BEGIN
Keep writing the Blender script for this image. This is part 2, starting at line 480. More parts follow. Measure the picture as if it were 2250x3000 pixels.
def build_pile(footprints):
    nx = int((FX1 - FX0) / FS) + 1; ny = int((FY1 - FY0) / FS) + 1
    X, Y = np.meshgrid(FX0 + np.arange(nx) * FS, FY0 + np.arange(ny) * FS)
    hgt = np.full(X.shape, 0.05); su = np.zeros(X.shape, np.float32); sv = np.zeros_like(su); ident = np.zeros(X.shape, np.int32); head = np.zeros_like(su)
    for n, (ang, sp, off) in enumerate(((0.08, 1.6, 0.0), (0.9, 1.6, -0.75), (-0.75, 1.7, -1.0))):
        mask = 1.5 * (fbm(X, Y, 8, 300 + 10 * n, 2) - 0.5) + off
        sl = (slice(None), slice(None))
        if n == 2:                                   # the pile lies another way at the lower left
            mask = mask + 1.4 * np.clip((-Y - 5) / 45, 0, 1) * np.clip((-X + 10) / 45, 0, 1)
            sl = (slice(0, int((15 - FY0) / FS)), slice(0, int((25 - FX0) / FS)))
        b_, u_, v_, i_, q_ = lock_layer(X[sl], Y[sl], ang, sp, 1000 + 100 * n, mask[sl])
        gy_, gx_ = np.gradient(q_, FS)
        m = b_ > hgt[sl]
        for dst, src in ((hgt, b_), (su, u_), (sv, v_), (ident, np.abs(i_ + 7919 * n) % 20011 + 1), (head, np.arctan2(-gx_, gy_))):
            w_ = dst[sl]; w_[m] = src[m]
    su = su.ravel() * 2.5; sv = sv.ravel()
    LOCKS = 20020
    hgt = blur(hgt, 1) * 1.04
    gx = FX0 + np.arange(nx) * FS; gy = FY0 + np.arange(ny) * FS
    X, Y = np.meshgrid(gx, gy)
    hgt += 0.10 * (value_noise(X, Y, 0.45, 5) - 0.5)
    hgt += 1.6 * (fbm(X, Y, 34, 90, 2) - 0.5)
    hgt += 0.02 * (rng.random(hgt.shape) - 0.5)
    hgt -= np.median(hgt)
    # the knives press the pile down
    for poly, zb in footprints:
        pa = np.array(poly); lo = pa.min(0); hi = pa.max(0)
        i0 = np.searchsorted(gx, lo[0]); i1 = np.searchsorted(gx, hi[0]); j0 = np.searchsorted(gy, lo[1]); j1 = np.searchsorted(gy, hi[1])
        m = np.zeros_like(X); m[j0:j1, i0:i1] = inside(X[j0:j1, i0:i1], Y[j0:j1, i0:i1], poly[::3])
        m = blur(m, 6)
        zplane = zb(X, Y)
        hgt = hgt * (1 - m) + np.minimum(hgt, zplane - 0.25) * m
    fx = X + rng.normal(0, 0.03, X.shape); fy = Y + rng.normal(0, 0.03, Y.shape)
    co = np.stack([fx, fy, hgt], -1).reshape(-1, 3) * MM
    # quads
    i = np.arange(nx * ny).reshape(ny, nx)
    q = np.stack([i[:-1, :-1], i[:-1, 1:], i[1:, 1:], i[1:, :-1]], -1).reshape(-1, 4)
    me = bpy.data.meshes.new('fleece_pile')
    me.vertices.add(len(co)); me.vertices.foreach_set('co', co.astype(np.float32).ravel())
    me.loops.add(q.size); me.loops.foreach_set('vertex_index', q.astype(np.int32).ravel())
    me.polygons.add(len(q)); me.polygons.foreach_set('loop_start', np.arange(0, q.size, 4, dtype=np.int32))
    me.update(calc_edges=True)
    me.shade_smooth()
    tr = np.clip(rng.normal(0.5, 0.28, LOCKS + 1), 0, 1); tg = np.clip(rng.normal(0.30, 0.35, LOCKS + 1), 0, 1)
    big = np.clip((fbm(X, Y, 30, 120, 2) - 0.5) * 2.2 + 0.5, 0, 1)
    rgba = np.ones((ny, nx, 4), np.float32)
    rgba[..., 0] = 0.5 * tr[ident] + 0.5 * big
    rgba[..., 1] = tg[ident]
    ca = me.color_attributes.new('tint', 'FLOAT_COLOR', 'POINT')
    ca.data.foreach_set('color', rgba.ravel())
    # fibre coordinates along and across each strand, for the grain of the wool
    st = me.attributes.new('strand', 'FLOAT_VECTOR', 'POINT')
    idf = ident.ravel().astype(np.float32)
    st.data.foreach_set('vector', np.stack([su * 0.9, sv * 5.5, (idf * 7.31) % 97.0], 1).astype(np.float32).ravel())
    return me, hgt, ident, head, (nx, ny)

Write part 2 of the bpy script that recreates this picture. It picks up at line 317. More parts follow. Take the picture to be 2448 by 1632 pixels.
END
Repeat the material above in full, quoting it exactly.

SOLUTION TO THIS TASK:
Keep writing the Blender script for this image. This is part 2, starting at line 480. More parts follow. Measure the picture as if it were 2250x3000 pixels.
def build_pile(footprints):
    nx = int((FX1 - FX0) / FS) + 1; ny = int((FY1 - FY0) / FS) + 1
    X, Y = np.meshgrid(FX0 + np.arange(nx) * FS, FY0 + np.arange(ny) * FS)
    hgt = np.full(X.shape, 0.05); su = np.zeros(X.shape, np.float32); sv = np.zeros_like(su); ident = np.zeros(X.shape, np.int32); head = np.zeros_like(su)
    for n, (ang, sp, off) in enumerate(((0.08, 1.6, 0.0), (0.9, 1.6, -0.75), (-0.75, 1.7, -1.0))):
        mask = 1.5 * (fbm(X, Y, 8, 300 + 10 * n, 2) - 0.5) + off
        sl = (slice(None), slice(None))
        if n == 2:                                   # the pile lies another way at the lower left
            mask = mask + 1.4 * np.clip((-Y - 5) / 45, 0, 1) * np.clip((-X + 10) / 45, 0, 1)
            sl = (slice(0, int((15 - FY0) / FS)), slice(0, int((25 - FX0) / FS)))
        b_, u_, v_, i_, q_ = lock_layer(X[sl], Y[sl], ang, sp, 1000 + 100 * n, mask[sl])
        gy_, gx_ = np.gradient(q_, FS)
        m = b_ > hgt[sl]
        for dst, src in ((hgt, b_), (su, u_), (sv, v_), (ident, np.abs(i_ + 7919 * n) % 20011 + 1), (head, np.arctan2(-gx_, gy_))):
            w_ = dst[sl]; w_[m] = src[m]
    su = su.ravel() * 2.5; sv = sv.ravel()
    LOCKS = 20020
    hgt = blur(hgt, 1) * 1.04
    gx = FX0 + np.arange(nx) * FS; gy = FY0 + np.arange(ny) * FS
    X, Y = np.meshgrid(gx, gy)
    hgt += 0.10 * (value_noise(X, Y, 0.45, 5) - 0.5)
    hgt += 1.6 * (fbm(X, Y, 34, 90, 2) - 0.5)
    hgt += 0.02 * (rng.random(hgt.shape) - 0.5)
    hgt -= np.median(hgt)
    # the knives press the pile down
    for poly, zb in footprints:
        pa = np.array(poly); lo = pa.min(0); hi = pa.max(0)
        i0 = np.searchsorted(gx, lo[0]); i1 = np.searchsorted(gx, hi[0]); j0 = np.searchsorted(gy, lo[1]); j1 = np.searchsorted(gy, hi[1])
        m = np.zeros_like(X); m[j0:j1, i0:i1] = inside(X[j0:j1, i0:i1], Y[j0:j1, i0:i1], poly[::3])
        m = blur(m, 6)
        zplane = zb(X, Y)
        hgt = hgt * (1 - m) + np.minimum(hgt, zplane - 0.25) * m
    fx = X + rng.normal(0, 0.03, X.shape); fy = Y + rng.normal(0, 0.03, Y.shape)
    co = np.stack([fx, fy, hgt], -1).reshape(-1, 3) * MM
    # quads
    i = np.arange(nx * ny).reshape(ny, nx)
    q = np.stack([i[:-1, :-1], i[:-1, 1:], i[1:, 1:], i[1:, :-1]], -1).reshape(-1, 4)
    me = bpy.data.meshes.new('fleece_pile')
    me.vertices.add(len(co)); me.vertices.foreach_set('co', co.astype(np.float32).ravel())
    me.loops.add(q.size); me.loops.foreach_set('vertex_index', q.astype(np.int32).ravel())
    me.polygons.add(len(q)); me.polygons.foreach_set('loop_start', np.arange(0, q.size, 4, dtype=np.int32))
    me.update(calc_edges=True)
    me.shade_smooth()
    tr = np.clip(rng.normal(0.5, 0.28, LOCKS + 1), 0, 1); tg = np.clip(rng.normal(0.30, 0.35, LOCKS + 1), 0, 1)
    big = np.clip((fbm(X, Y, 30, 120, 2) - 0.5) * 2.2 + 0.5, 0, 1)
    rgba = np.ones((ny, nx, 4), np.float32)
    rgba[..., 0] = 0.5 * tr[ident] + 0.5 * big
    rgba[..., 1] = tg[ident]
    ca = me.color_attributes.new('tint', 'FLOAT_COLOR', 'POINT')
    ca.data.foreach_set('color', rgba.ravel())
    # fibre coordinates along and across each strand, for the grain of the wool
    st = me.attributes.new('strand', 'FLOAT_VECTOR', 'POINT')
    idf = ident.ravel().astype(np.float32)
    st.data.foreach_set('vector', np.stack([su * 0.9, sv * 5.5, (idf * 7.31) % 97.0], 1).astype(np.float32).ravel())
    return me, hgt, ident, head, (nx, ny)

Write part 2 of the bpy script that recreates this picture. It picks up at line 317. More parts follow. Take the picture to be 2448 by 1632 pixels.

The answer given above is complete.